Tuesday, July 12, 2005

Living in Eurowonderland

Christian Noyer, Governor of the Bank of France, in an interview in the FT was asked about eurozone break up.

But financial markets now talk about the eurozone possibly breaking up?

”To me, that is an absurd scenario. From an economic point of view, in my judgement that would be extraordinarily harmful and highly risky.”
Convergence and solidarity over several decades has been “sufficient for the political acceptance of sharing a single currency and to ensure that it works economically”.
It might be harmful, and highly risky in economic terms but it doesn’t mean that it couldn’t happen. Joachim Fels of Morgan Stanley put it well in his comment of last Friday.
Recent events suggest that a break-up of the euro, long derided as the euroskeptics’ pipe dream, has become a distinct possibility.
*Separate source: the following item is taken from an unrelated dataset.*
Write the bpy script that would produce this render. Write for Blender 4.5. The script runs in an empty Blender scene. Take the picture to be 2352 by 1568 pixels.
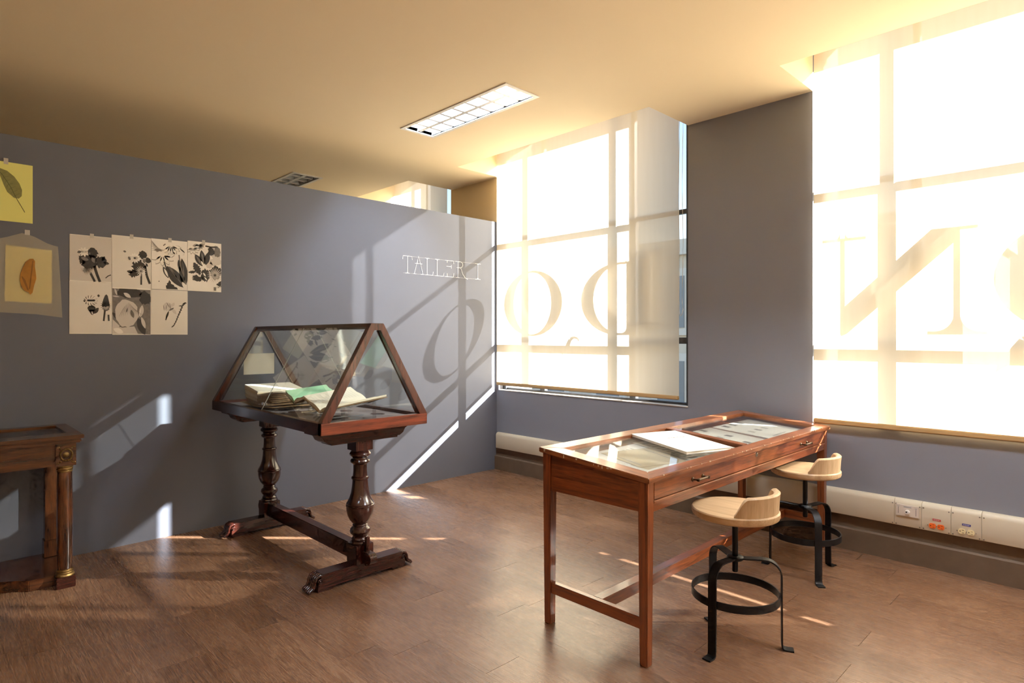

First, the French and Dutch voters’ rejection of the EU constitution should have made it abundantly clear that hopes for a European political union remain elusive -- and illusory. Second, rising anti-market sentiment in the euro area threatens to block the move toward greater wage and price flexibility, which is a necessary condition for a well-functioning monetary union without a fiscal transfer mechanism. And third, there are worrying signs that the “stability consensus” regarding fiscal and monetary policy within the euro area is crumbling, thus undermining the very basis of the euro.

Full text @ The Disunited States of Europe -
Behind this issue lies that of the prospects for an improvement in the Eurozone economy. Broadly speaking the general view is that some recovery in growth will take place in the latter part of this year however it won’t take much to throw it off course – further terrorist attacks in EU member states, a spike in oil prices, a rise in tensions over Iran’s nuclear programme etc. etc. Naturally the European Commission, not wishing to feel left out, has developed its own plans see – 3 year blueprint for growth and jobs.

It all looks very impressive on paper / screen but the reality is that without the ability to enforce adherence to such guidelines the European Commission can do little other than talk about it ad infinitum!

The European Commission has no mandate over the labour / employment / social protection policies pursued by EU member state governments. Given this fact it begs the question why, after the failure of the Lisbon Agenda, the European Commission is once again making "plans"? Perhaps the Commissioners in Brussels are suffering delusions of grandeur and think they are omnipotent central planners - the centrally planned economies of the Soviet Union and its satellites suffered enormously from exactly such delusions! Is there any other explanation for such behaviour??